“Volverte a Ver,” A Documentary Following Mexican Mums Digging for the Truth

By Jeffrey Sippe and Nina Rodriguez 

“Volverte a Ver” (To See You Again), directed by Carolina Corral, is a documentary that details one of the most egregious and infuriating derelictions of duty on the part of Mexican officials in the past decade.

The film focuses on a group of mothers who are searching for their children, their siblings, and their friends who simply disappeared off the face of the earth. In their quest to learn the fates of their loved ones the women discover the existence of a huge and secret burial pit where the government in Morelos—with the approval of the state attorney general, the former mayor and now representative, and the state governor—has dumped both identified and unidentified bodies. Just about everything about the burials is in direct violation of laws and official procedures, not to mention simple human decency.

One of the most astounding clips is an interview with the governor of Morelos who claims that the mass burial took place because the families did not show up to claim the bodies. He says, however, that the bodies in the pit have been identified which is not true. So were the families of these “identified” corpses notified? Apparently not.

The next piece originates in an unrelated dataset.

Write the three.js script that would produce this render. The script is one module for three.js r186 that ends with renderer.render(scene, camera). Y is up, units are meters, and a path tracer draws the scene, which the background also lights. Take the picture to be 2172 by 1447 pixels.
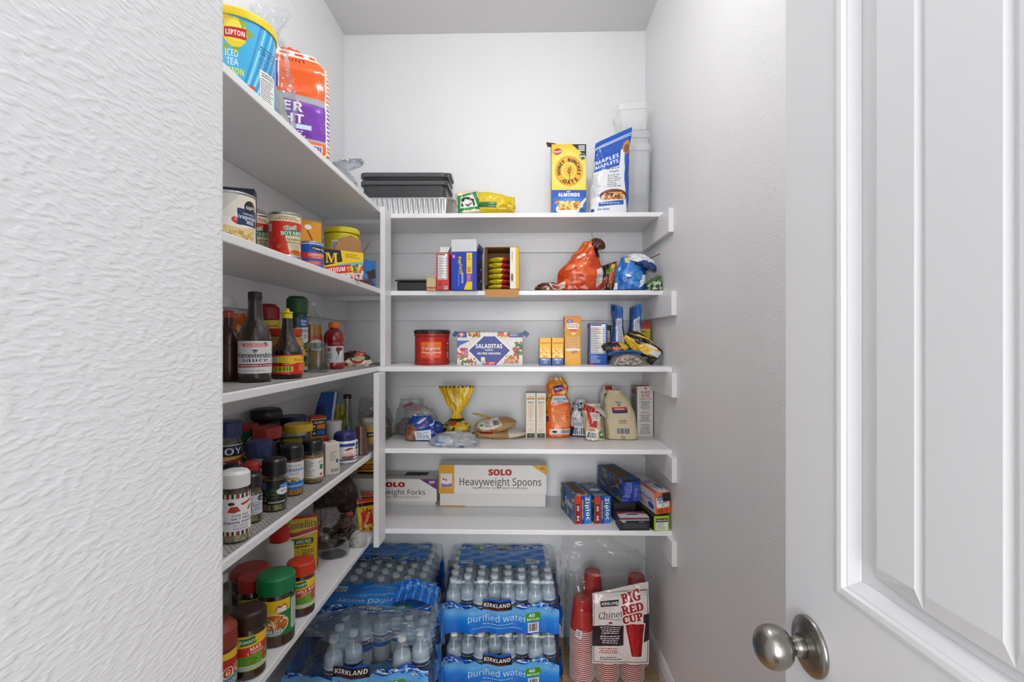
import * as THREE from 'three';
import { RoundedBoxGeometry } from 'three/addons/geometries/RoundedBoxGeometry.js';
import { ImprovedNoise } from 'three/addons/math/ImprovedNoise.js';
import { mergeGeometries } from 'three/addons/utils/BufferGeometryUtils.js';
import { RectAreaLightUniformsLib } from 'three/addons/lights/RectAreaLightUniformsLib.js';

// ---------- camera, light, exposure ----------
const EYE = 1.337;                                    // eye height over the pantry floor
const scene = new THREE.Scene();
scene.background = new THREE.Color(0x000000);
const camera = new THREE.PerspectiveCamera(2 * Math.atan(723.5 / 1072) * 180 / Math.PI, 2172 / 1447, 0.02, 30);
camera.position.set(0, EYE, 0);
camera.rotation.y = 0.0224;
const renderer = new THREE.WebGLRenderer({ antialias: true });
renderer.toneMapping = THREE.LinearToneMapping;
renderer.toneMappingExposure = 0.86;
renderer.shadowMap.enabled = true;
RectAreaLightUniformsLib.init();
const LIGHT = { x: -0.067, y: EYE + 1.27, d: 1.04, power: 1.3 };   // pantry ceiling lamp
const HALL = { power: 0.5, window: 7.8 };                             // unseen hall ceiling panel and added fill window behind the camera
const pantryLamp = new THREE.PointLight(0xfffdfb, LIGHT.power);
pantryLamp.position.set(LIGHT.x, LIGHT.y, -LIGHT.d);
pantryLamp.shadow.radius = 2.5; pantryLamp.castShadow = true;
scene.add(pantryLamp);
const unseenHallLamp = new THREE.RectAreaLight(0xffffff, HALL.power, 1.3, 0.8);  // unseen hall panel, lights the wall beside the doorway
unseenHallLamp.position.set(0.0, 2.66, 1.25); unseenHallLamp.rotation.x = -Math.PI / 2;
scene.add(unseenHallLamp);
const hallFillWindow = new THREE.RectAreaLight(0xffffff, HALL.window, 1.6, 2.2);  // added fill from behind the camera, brightens the shelves
hallFillWindow.position.set(-0.05, 1.4, 2.68);                             // a RectAreaLight shines along its own -z
scene.add(hallFillWindow);

// ---------- helpers ----------
const V3 = (x, y, z) => new THREE.Vector3(x, y, z);
let seedState = 1;
const seed = (n) => { seedState = (n * 2654435761) >>> 0 || 1; };
const rnd = (a = 0, b = 1) => { seedState = (Math.imul(seedState, 1664525) + 1013904223) >>> 0; return a + (b - a) * (seedState / 4294967296); };
const perlin = new ImprovedNoise();
const N3 = (x, y, z) => perlin.noise(x, y, z);
const used = new Map();
const numbered = (n) => { const k = used.get(n) ?? 0; used.set(n, k + 1); return k ? n + '_' + String(k).padStart(3, '0') : n; };
function tag(o, label, category, group) { o.userData.label = label; o.userData.category = category; if (group) o.userData.group = group; return o; }
// a thing's Group at its base: x to the right, h above eye level, d metres into the pantry
function thing(name, label, category, x, h, d, turn = 0, group) {
  const o = new THREE.Group(); o.name = numbered(name); scene.add(o);
  o.position.set(x, EYE + h, -d); o.rotation.y = turn;
  return tag(o, label, category, group);
}
function part(parent, name, geo, mat, label) {
  const m = new THREE.Mesh(geo, mat); m.name = name; m.castShadow = m.receiveShadow = true; parent.add(m);
  if (label) m.userData.label = label;
  return m;
}
function struct(name, geo, mat, parent) {
  const m = geo ? new THREE.Mesh(geo, mat) : new THREE.Group();
  m.name = parent ? name : numbered(name); m.castShadow = m.receiveShadow = true;
  (parent ?? scene).add(m); if (!parent) m.userData.kind = 'structure';
  return m;
}
const face = (x, d) => Math.atan2(-x, d);              // turn that looks towards the eye

// materials
const mats = new Map();
function M(color, rough = 0.5, extra) {
  const key = color + '|' + rough + '|' + JSON.stringify(extra ?? {});
  if (!mats.has(key)) mats.set(key, new THREE.MeshPhysicalMaterial({ color, roughness: rough, side: THREE.DoubleSide, ...extra }));
  return mats.get(key);
}
const pane = (color, rough = 0.06, t = 1) => M(color, rough, { transmission: t, thickness: 0 });
const FILM = pane('#f4f7f8', 0.07), GLASS = pane('#f2f6f4', 0.03), WHITE = '#f1f1ef';

// printed matter: every print gets a rectangle of a 2048 px sheet
const sheets = [];
function A(w, h, bg, draw) {
  let s = sheets[sheets.length - 1];
  if (s && s.x + w + 6 > 2048) { s.x = 4; s.y += s.row + 6; s.row = 0; }
  if (!s || s.y + h + 6 > 2048) {
    const c = document.createElement('canvas'); c.width = c.height = 2048;
    const tex = new THREE.CanvasTexture(c); tex.colorSpace = THREE.SRGBColorSpace;
    s = { c, g: c.getContext('2d'), tex, x: 4, y: 4, row: 0, mats: new Map() }; sheets.push(s);
  }
  const g = s.g, x = s.x, y = s.y;
  s.x += w + 6; s.row = Math.max(s.row, h);
  g.save(); g.fillStyle = bg; g.fillRect(x - 2, y - 2, w + 4, h + 4);
  g.beginPath(); g.rect(x - 2, y - 2, w + 4, h + 4); g.clip(); g.translate(x, y);
  draw?.(g, w, h); g.restore();
  return { s, u0: x / 2048, v0: 1 - (y + h) / 2048, du: w / 2048, dv: h / 2048, asp: w / h };
}
function AM(art, rough = 0.45, extra) {
  const key = rough + JSON.stringify(extra ?? {});
  if (!art.s.mats.has(key)) art.s.mats.set(key, new THREE.MeshPhysicalMaterial({ map: art.s.tex, roughness: rough, side: THREE.DoubleSide, ...extra }));
  return art.s.mats.get(key);
}
function toArt(geo, art, from = 0, count) {            // squeeze 0..1 uv into the print's rectangle
  const uv = geo.attributes.uv;
  for (let i = from; i < (count ? from + count : uv.count); i++) uv.setXY(i, art.u0 + Math.min(1, Math.max(0, uv.getX(i))) * art.du, art.v0 + Math.min(1, Math.max(0, uv.getY(i))) * art.dv);
  return geo;
}
// drawing
const R = (g, c, x, y, w, h) => { g.fillStyle = c; g.fillRect(x, y, w, h); };
function T(g, s, x, y, size, c, o = {}) {
  g.save(); g.translate(x, y); if (o.rot) g.rotate(o.rot); if (o.sx) g.scale(o.sx, 1); if (o.skew) g.transform(1, 0, o.skew, 1, 0, 0);
  g.font = (o.n ? '' : 'bold ') + size + 'px ' + (o.f ?? 'sans-serif'); g.textAlign = o.al ?? 'center'; g.textBaseline = 'middle';
  if (o.st) { g.strokeStyle = o.st; g.lineWidth = o.sw ?? size / 5; g.lineJoin = 'round'; g.strokeText(s, 0, 0); }
  if (o.w) { g.strokeStyle = c; g.lineWidth = o.w; g.lineJoin = 'round'; g.strokeText(s, 0, 0); }
  g.fillStyle = c; g.fillText(s, 0, 0); g.restore();
}
const E = (g, c, x, y, rx, ry = rx, rot = 0) => { g.fillStyle = c; g.beginPath(); g.ellipse(x, y, rx, ry, rot, 0, 7); g.fill(); };
const P = (g, c, ...p) => { g.fillStyle = c; g.beginPath(); for (let i = 0; i < p.length; i += 2) g.lineTo(p[i], p[i + 1]); g.closePath(); g.fill(); };
function lines(g, x, y, w, n, lh, c, al) {              // small print too fine to read
  g.fillStyle = c;
  for (let i = 0; i < n; i++) { let q = 0, end = w * rnd(0.6, 1), off = al === 'c' ? (w - end) / 2 : 0; while (q < end) { const k = rnd(lh * 0.4, lh * 1.8); g.fillRect(x + off + q, y + i * lh, Math.min(k, end - q), lh * 0.45); q += k + lh * 0.35; } }
}
function bar(g, x, y, w, h, bg = '#fff', c = '#111') { R(g, bg, x, y, w, h); let q = x + w * 0.08; while (q < x + w * 0.9) { const k = rnd(1, w / 18 + 1); R(g, c, q, y + h * 0.08, k, h * 0.78); q += k + rnd(1, w / 20 + 1); } }
function food(g, x, y, w, h, cols, n, r) { g.save(); g.beginPath(); g.rect(x, y, w, h); g.clip(); for (let i = 0; i < n; i++) E(g, cols[Math.floor(rnd(0, cols.length))], x + rnd(0, w), y + rnd(0, h), r * rnd(0.5, 1.3), r * rnd(0.35, 1), rnd(0, 3)); g.restore(); }
function facts(g, x, y, w, h) { R(g, '#f6f5f0', x, y, w, h); g.strokeStyle = '#222'; g.lineWidth = 1.5; g.strokeRect(x + 2, y + 2, w - 4, h - 4); R(g, '#222', x + 5, y + 6, w * 0.7, h * 0.035 + 2); let q = y + h * 0.1; let i = 0; while (q < y + h - 8) { R(g, '#555', x + 5, q, w * rnd(0.35, 0.7), 2.4); R(g, '#555', x + w * 0.82, q, w * 0.12, 2.4); if (i++ % 4 === 3) R(g, '#111', x + 4, q + 4, w - 8, 2); q += 7; } }
function pill(g, c, x, y, w, h, r = h / 2) { g.fillStyle = c; g.beginPath(); g.roundRect(x, y, w, h, r); g.fill(); }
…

The state’s original claim was that 35 bodies were buried in the pit supposedly all at once. Yet there are various layers of the pit in which bodies are found, clearly indicating that the inhumations took place at different times. In the end up to 100 bodies were found in the mass grave. And it turned out not to be the only one. 

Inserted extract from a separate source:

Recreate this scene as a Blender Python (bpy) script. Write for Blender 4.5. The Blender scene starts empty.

The women whom the film focuses on remain incredibly dispassionate as they learn of the legalities of the burials, all of which have been ignored. Identification of the bodies and the cause of death are central to the government’s role. Clothes and property of the corpses are supposed to be separated from the bodies and kept for identification purposes. However, many bodies were found clothed, a clear indication that no autopsy was performed. In many—if not most—cases property retrieved was simply tossed in the garbage. One body of a woman with her hands and feet bound was excavated. Another female body, with an apparent knife wound in her thorax, had her cause of death listed as “undetermined.”

The film itself duplicates the dispassionate approach of the women searching for their lost family members. And, indeed, there is very little reason not to be dispassionate. The bare facts alone are provocative enough to disgust any viewer of any age and any nationality. There is no sensationalism here. The film is a memorialization of people whose lives have been entirely upended by official behavior that can only be described as barbaric.

The only ones depicted in this film who display any level of dignity are the women who have not seen their children, siblings, and other loved ones for years but appear to have finally discovered their resting place, wholly determined by the government.

In terms of filmmaking, “Volverte a Ver” is a straightforward depiction of the unfolding of what is truly a horrific situation in which the government has simply attributed unsolved deaths to the cartels and washed its hands. Those hands, however, are still very dirty.

“Volverte a Ver” is being released in cinemas nationwide this weekend and is screening at Compartimento Cinematográfico in San Miguel de Allende.